- [Exercise requirements]
Without the pictures, return all of the material exactly as written.

- [Collected data]
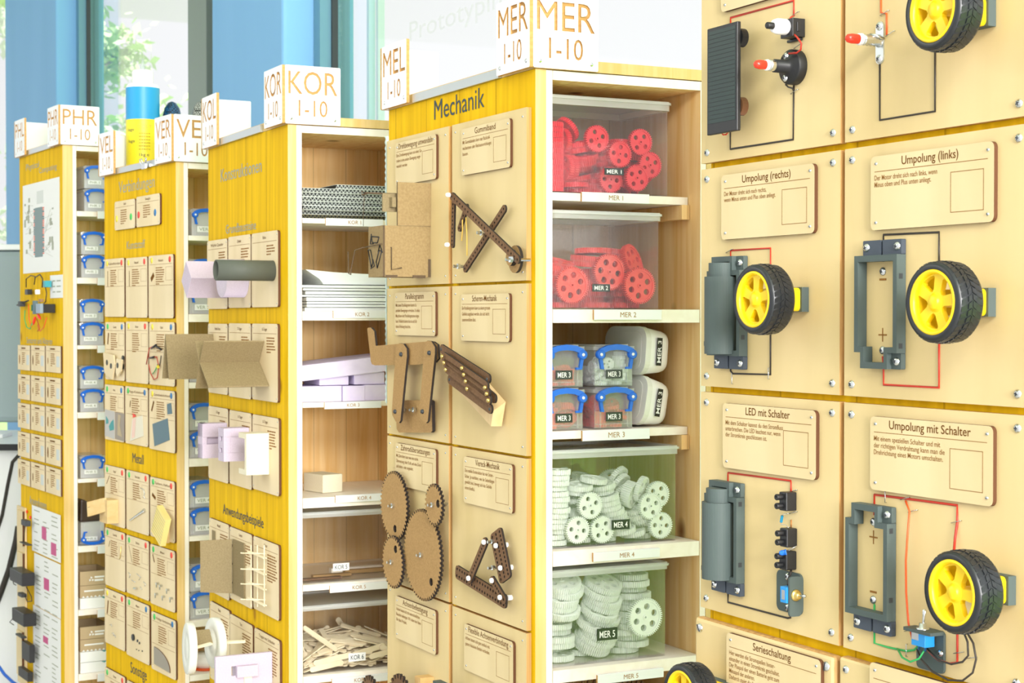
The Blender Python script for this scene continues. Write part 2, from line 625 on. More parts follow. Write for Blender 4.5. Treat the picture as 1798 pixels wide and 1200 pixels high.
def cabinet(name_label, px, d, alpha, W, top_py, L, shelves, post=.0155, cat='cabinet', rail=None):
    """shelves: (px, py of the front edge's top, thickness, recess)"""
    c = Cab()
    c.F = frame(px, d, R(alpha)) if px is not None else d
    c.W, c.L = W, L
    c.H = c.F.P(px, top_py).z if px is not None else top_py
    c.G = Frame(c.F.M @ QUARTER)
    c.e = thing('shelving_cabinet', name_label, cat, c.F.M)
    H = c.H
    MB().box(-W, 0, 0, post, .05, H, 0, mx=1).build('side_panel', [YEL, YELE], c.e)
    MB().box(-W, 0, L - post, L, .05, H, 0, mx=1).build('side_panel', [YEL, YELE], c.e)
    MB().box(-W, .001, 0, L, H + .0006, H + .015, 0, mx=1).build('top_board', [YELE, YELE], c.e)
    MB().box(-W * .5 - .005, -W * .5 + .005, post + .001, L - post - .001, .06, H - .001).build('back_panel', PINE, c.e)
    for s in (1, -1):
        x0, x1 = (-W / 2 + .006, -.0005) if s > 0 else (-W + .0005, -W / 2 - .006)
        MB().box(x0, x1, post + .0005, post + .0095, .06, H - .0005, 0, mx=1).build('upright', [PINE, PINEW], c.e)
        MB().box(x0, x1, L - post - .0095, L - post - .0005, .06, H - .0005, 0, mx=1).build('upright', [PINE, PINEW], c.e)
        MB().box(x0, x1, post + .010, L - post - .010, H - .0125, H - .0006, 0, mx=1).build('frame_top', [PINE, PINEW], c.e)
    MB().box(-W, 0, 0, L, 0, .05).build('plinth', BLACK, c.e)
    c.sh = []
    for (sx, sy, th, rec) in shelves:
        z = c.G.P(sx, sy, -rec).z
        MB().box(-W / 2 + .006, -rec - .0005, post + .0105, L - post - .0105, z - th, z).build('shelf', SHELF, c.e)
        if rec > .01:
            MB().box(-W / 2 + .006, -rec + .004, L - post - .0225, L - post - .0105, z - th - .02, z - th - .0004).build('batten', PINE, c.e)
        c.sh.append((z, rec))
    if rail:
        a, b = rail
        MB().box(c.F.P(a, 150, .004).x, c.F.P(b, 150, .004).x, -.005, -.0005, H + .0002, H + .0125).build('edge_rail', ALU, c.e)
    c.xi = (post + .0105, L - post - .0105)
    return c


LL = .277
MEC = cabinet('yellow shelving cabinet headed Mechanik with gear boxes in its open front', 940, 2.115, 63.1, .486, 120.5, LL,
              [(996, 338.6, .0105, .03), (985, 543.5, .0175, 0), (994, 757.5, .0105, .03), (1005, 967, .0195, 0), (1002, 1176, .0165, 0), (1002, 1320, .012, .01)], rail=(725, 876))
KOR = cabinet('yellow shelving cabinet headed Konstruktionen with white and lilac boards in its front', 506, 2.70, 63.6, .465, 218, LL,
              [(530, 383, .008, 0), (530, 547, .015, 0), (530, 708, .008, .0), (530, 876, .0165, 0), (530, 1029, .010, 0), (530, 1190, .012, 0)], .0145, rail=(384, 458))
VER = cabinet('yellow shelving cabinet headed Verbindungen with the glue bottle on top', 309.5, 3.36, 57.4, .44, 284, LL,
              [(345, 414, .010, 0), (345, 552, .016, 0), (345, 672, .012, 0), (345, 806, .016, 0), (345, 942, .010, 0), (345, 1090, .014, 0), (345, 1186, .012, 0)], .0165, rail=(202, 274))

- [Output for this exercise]
The Blender Python script for this scene continues. Write part 2, from line 625 on. More parts follow. Write for Blender 4.5. Treat the picture as 1798 pixels wide and 1200 pixels high.
def cabinet(name_label, px, d, alpha, W, top_py, L, shelves, post=.0155, cat='cabinet', rail=None):
    """shelves: (px, py of the front edge's top, thickness, recess)"""
    c = Cab()
    c.F = frame(px, d, R(alpha)) if px is not None else d
    c.W, c.L = W, L
    c.H = c.F.P(px, top_py).z if px is not None else top_py
    c.G = Frame(c.F.M @ QUARTER)
    c.e = thing('shelving_cabinet', name_label, cat, c.F.M)
    H = c.H
    MB().box(-W, 0, 0, post, .05, H, 0, mx=1).build('side_panel', [YEL, YELE], c.e)
    MB().box(-W, 0, L - post, L, .05, H, 0, mx=1).build('side_panel', [YEL, YELE], c.e)
    MB().box(-W, .001, 0, L, H + .0006, H + .015, 0, mx=1).build('top_board', [YELE, YELE], c.e)
    MB().box(-W * .5 - .005, -W * .5 + .005, post + .001, L - post - .001, .06, H - .001).build('back_panel', PINE, c.e)
    for s in (1, -1):
        x0, x1 = (-W / 2 + .006, -.0005) if s > 0 else (-W + .0005, -W / 2 - .006)
        MB().box(x0, x1, post + .0005, post + .0095, .06, H - .0005, 0, mx=1).build('upright', [PINE, PINEW], c.e)
        MB().box(x0, x1, L - post - .0095, L - post - .0005, .06, H - .0005, 0, mx=1).build('upright', [PINE, PINEW], c.e)
        MB().box(x0, x1, post + .010, L - post - .010, H - .0125, H - .0006, 0, mx=1).build('frame_top', [PINE, PINEW], c.e)
    MB().box(-W, 0, 0, L, 0, .05).build('plinth', BLACK, c.e)
    c.sh = []
    for (sx, sy, th, rec) in shelves:
        z = c.G.P(sx, sy, -rec).z
        MB().box(-W / 2 + .006, -rec - .0005, post + .0105, L - post - .0105, z - th, z).build('shelf', SHELF, c.e)
        if rec > .01:
            MB().box(-W / 2 + .006, -rec + .004, L - post - .0225, L - post - .0105, z - th - .02, z - th - .0004).build('batten', PINE, c.e)
        c.sh.append((z, rec))
    if rail:
        a, b = rail
        MB().box(c.F.P(a, 150, .004).x, c.F.P(b, 150, .004).x, -.005, -.0005, H + .0002, H + .0125).build('edge_rail', ALU, c.e)
    c.xi = (post + .0105, L - post - .0105)
    return c


LL = .277
MEC = cabinet('yellow shelving cabinet headed Mechanik with gear boxes in its open front', 940, 2.115, 63.1, .486, 120.5, LL,
              [(996, 338.6, .0105, .03), (985, 543.5, .0175, 0), (994, 757.5, .0105, .03), (1005, 967, .0195, 0), (1002, 1176, .0165, 0), (1002, 1320, .012, .01)], rail=(725, 876))
KOR = cabinet('yellow shelving cabinet headed Konstruktionen with white and lilac boards in its front', 506, 2.70, 63.6, .465, 218, LL,
              [(530, 383, .008, 0), (530, 547, .015, 0), (530, 708, .008, .0), (530, 876, .0165, 0), (530, 1029, .010, 0), (530, 1190, .012, 0)], .0145, rail=(384, 458))
VER = cabinet('yellow shelving cabinet headed Verbindungen with the glue bottle on top', 309.5, 3.36, 57.4, .44, 284, LL,
              [(345, 414, .010, 0), (345, 552, .016, 0), (345, 672, .012, 0), (345, 806, .016, 0), (345, 942, .010, 0), (345, 1090, .014, 0), (345, 1186, .012, 0)], .0165, rail=(202, 274))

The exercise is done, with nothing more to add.